Transmission of soliton for a coupled Radhakrishnan–Kundu–Lakshmanan equation in an optical fiber using the Jacobi elliptical sn function method

Abstract

We examine a coupled Radhakrishnan–Kundu–Lakshmanan (cRKL) equation that includes self-phase modulation, third order dispersion, self-steepening, and cross-phase modulation effects. A propagating ultrafast pulse in nonlinear systems is described by the given equation. Utilizing the coupled Radhakrishnan–Kundu–Lakshmanan (cRKL) model, we explored the dynamics of various innovative optical solitons, such as wing-shaped, W-shaped, and brilliant solitons. We used mathematical methods like the Jacobi elliptical sn function method to get the exact analytical solution. Our results demonstrate that the self-phase modulation (SPM), self-steepening (SS), cross-phase modulation (XPM), and third order dispersion (TOD) can be effectively varied to influence the structure of the solitons.

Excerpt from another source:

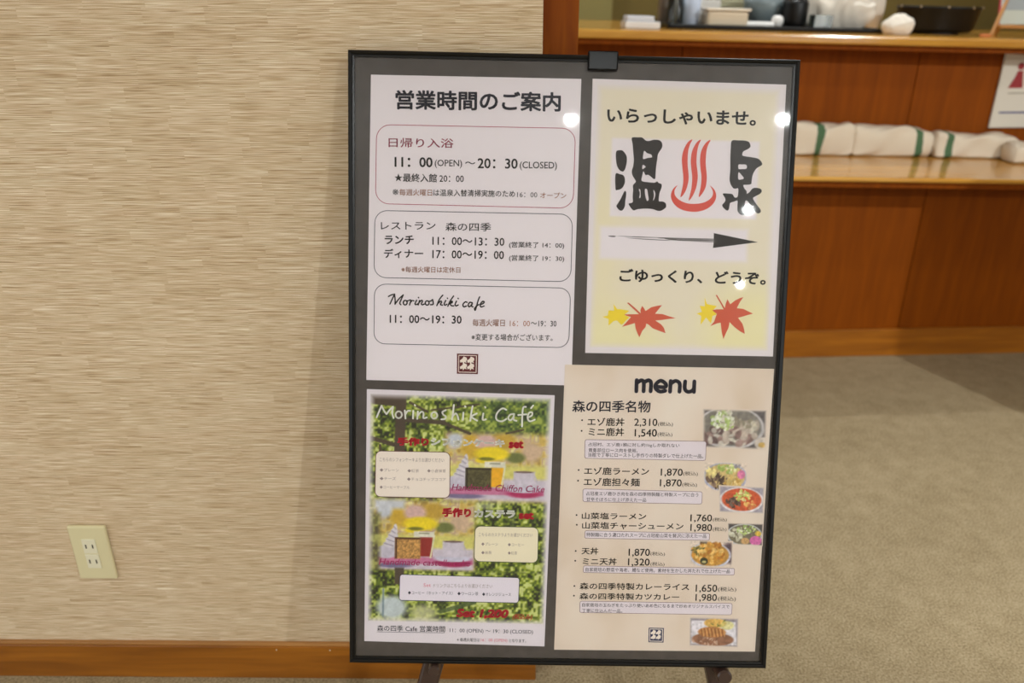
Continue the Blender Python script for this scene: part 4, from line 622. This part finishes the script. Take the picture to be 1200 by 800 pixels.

It is demonstrated that the precise balance between the self-steepening effect, the self-phase modulation, and the group velocity dispersion forms these novel W-shaped chirp-free dark solitons and dark and bright solitonic structures. By choosing appropriate settings for the physical variables, it is possible to create a graphic representation of the properties of optical solitons. The study and application of nonlinear materials with third order dispersion, cross-phase modulation, self-phase modulation effect, and self-steepening nonlinearity may take new paths as a result of our findings.